Ainsi l’enseignement supérieur est-il devenu un vecteur d’influence sur lequel travaillent de nombreux pays. Les classements sont-ils l’arme magique pour soutenir ce vecteur ? Ils y contribuent sans doute mais ne suffisent évidemment pas. Agréger des établissements dans une entité plus grande a un effet mécanique : les publications des chercheurs sont attachées à une seule unité qui pèse plus. Une politique de marque souvent associée à ces nouvelles entités (Sorbonne Universités en est un exemple), contribue à les rendre plus visibles.
Mais la taille ne suffit pas.
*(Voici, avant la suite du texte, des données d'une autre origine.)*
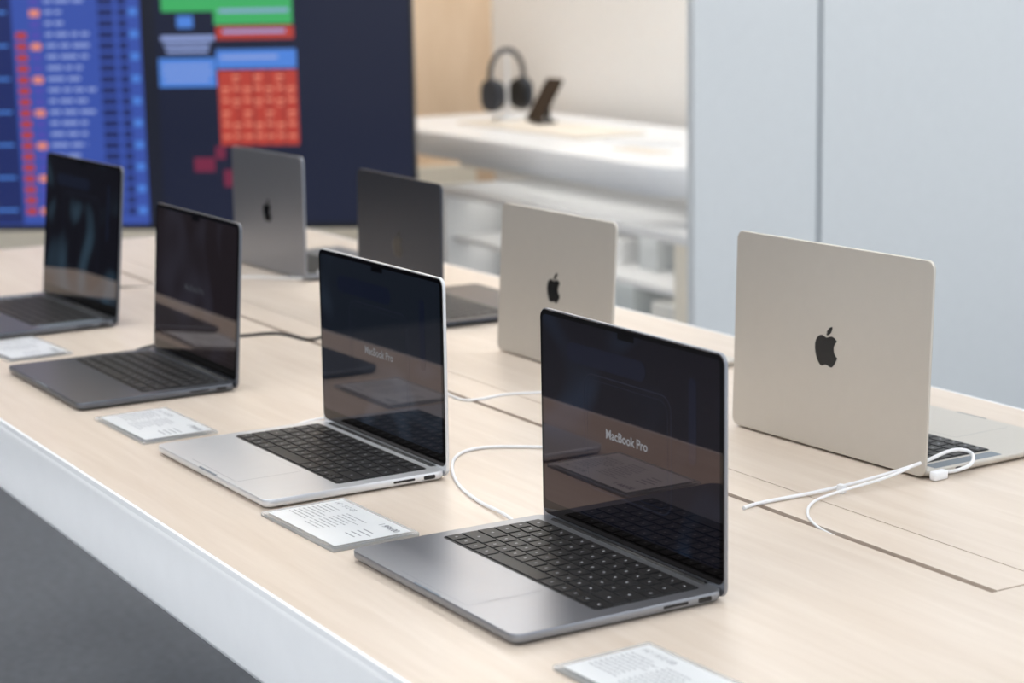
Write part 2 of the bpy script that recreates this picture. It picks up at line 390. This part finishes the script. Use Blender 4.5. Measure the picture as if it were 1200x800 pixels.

Harvard est deux fois plus petite que Paris-Saclay en termes d’effectifs étudiants mais en tête des classements depuis 18 ans, Stanford est trois fois plus petite, mais ces universités disposent de moyens considérables : l’endowment de Harvard atteint à la rentrée 2020 la somme fabuleuse de près de 42 milliards de dollars, celui de Stanford atteint presque 30 milliards, malgré les effets de la crise sanitaire. Les produits de l’endowment représentent environ le tiers du budget annuel de l’université, l’effet de ce patrimoine qui ne cesse de grandir est donc à la fois considérable et durable. De notre côté de l’Atlantique, il y a peu d’alternative à un engagement majeur en faveur d’un financement à long terme de la recherche par des dotations publiques ou privées et à l’investissement dans des infrastructures de qualité.
C’est un effort certain mais plus efficace à long terme qu’une logique purement concurrentielle de course aux classements aux effets délétères : poursuivre cette voie de façon exclusive soumettrait les universités à une logique d’indifférenciation guidée par des critères de classement parfois aberrants, qui peuvent amener à confondre la fin (gagner en prestige et en influence) et les moyens (jouer avec les paramètres qui permettent de gratter quelques places).
La France a montré qu’elle pouvait briller dans un domaine d’influence au potentiel considérable dans lequel il est impératif de continuer d’investir.
Christian KOENIG
Secrétaire général
Ancien Professeur et Directeur des relations internationales à l'ESSEC
Octobre 2020
* La plupart des Grandes Écoles de management proposent une gamme de programmes, qui va du post-bac (bachelor) aux masters et mastères spécialisés, et parfois doctorat. Elles proposent aussi des programmes de formation permanente qui peuvent représenter une source importante de revenus.